The American Scholar recently published a list of its editors’ picks for the “Ten Best Sentences.” Fitzgerald took the first slot, with this sentence from The Great Gatsby: “Its vanished trees, the trees that had made way for Gatsby’s house, had once pandered in whispers to the last and greatest of all human dreams; for a transitory enchanted moment man must have held his breath in the presence of this continent, compelled into an aesthetic contemplation he neither understood nor desired, face to face for the last time in history with something commensurate to his capacity for wonder.”
I like this Toni Morrison one that made the cut, from Sula: “It was a fine cry—loud and long—but it had no bottom and it had no top, just circles and circles of sorrow.”

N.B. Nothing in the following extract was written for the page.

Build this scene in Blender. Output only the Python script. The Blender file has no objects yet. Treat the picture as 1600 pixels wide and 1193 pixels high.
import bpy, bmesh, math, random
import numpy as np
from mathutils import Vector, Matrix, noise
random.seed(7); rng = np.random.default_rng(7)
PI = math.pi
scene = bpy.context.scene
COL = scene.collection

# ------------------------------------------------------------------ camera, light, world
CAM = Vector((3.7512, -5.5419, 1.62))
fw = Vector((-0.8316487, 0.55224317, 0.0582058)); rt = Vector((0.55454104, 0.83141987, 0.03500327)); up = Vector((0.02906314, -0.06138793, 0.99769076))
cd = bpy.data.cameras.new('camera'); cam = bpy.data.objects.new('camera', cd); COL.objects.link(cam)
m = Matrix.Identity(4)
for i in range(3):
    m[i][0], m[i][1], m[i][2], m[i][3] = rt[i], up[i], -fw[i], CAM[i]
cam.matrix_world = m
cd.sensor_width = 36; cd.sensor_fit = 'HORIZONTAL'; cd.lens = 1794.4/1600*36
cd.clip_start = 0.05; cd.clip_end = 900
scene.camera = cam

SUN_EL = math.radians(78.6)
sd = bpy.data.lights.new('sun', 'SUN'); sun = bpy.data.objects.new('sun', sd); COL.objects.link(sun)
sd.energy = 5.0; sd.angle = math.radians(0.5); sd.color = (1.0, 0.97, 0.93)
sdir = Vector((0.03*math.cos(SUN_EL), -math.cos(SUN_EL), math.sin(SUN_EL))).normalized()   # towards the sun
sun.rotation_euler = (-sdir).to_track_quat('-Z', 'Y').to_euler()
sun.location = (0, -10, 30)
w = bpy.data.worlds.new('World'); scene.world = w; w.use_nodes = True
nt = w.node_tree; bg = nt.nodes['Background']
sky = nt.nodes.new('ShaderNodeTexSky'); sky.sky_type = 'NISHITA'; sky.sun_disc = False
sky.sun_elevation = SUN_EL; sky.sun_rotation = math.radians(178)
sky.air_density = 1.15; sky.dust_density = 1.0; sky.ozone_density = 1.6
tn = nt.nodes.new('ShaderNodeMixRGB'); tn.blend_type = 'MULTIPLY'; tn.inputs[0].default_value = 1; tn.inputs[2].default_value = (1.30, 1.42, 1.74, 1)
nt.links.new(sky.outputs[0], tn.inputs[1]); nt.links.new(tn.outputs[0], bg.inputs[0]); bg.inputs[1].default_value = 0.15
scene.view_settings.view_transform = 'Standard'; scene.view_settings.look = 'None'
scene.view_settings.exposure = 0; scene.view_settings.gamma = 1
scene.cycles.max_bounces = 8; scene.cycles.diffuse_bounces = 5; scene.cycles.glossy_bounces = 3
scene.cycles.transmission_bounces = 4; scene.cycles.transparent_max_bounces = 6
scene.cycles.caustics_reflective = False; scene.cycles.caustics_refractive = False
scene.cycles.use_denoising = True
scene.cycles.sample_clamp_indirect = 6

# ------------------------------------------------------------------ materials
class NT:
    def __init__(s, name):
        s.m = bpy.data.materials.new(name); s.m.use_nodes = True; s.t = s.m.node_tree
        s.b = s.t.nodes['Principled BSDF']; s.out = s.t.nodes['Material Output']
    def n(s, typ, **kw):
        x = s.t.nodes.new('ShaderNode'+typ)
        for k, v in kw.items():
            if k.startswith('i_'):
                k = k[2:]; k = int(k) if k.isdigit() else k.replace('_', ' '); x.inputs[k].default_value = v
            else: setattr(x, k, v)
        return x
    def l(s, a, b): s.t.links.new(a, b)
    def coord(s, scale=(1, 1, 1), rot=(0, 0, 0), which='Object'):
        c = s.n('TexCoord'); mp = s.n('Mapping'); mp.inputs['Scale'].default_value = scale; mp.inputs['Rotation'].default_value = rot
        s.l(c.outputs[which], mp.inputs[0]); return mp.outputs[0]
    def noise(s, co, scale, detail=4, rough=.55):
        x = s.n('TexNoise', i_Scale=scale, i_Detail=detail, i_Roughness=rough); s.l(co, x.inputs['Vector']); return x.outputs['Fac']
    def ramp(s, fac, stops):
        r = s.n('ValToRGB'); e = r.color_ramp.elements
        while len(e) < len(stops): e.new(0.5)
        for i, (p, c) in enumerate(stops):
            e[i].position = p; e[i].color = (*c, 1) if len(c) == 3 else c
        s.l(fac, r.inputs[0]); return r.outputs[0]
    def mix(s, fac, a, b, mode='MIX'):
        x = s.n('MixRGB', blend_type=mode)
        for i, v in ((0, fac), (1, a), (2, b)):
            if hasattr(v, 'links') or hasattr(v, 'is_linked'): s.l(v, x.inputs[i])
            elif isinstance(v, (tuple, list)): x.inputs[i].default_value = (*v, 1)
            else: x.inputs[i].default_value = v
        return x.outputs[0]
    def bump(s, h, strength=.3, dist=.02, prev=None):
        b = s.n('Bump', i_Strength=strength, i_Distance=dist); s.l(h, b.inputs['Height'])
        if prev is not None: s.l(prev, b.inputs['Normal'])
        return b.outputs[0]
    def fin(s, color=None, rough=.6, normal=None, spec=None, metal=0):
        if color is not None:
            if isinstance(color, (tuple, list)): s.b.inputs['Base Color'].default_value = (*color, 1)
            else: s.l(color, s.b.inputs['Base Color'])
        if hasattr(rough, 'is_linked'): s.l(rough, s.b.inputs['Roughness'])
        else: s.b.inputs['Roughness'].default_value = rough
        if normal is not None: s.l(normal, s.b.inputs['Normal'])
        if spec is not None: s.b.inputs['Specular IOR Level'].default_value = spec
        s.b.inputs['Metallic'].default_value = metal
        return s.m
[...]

My own list would include the conclusion to the “Wave Speech” from Hunter Thompson’s Fear and Loathing in Las Vegas: “So now, less than five years later, you can go up on a steep hill in Las Vegas and look West, and with the right kind of eyes you can almost see the high-water mark—that place where the wave finally broke and rolled back”; and, from Thoreau’s On Walden Pond, “It was very pleasant, when I stayed late in town, to launch myself into the night, especially if it was dark and tempestuous, and set sail from some bright village parlor or lecture room, with a bag of rye or Indian meal upon my shoulder, for my snug harbor in the woods, having made all tight without and withdrawn under hatches with a merry crew of thoughts, leaving only my outer man at the helm, or even tying up the helm when it was plain sailing.”
What are some of your favorite—or least favorite—sentences?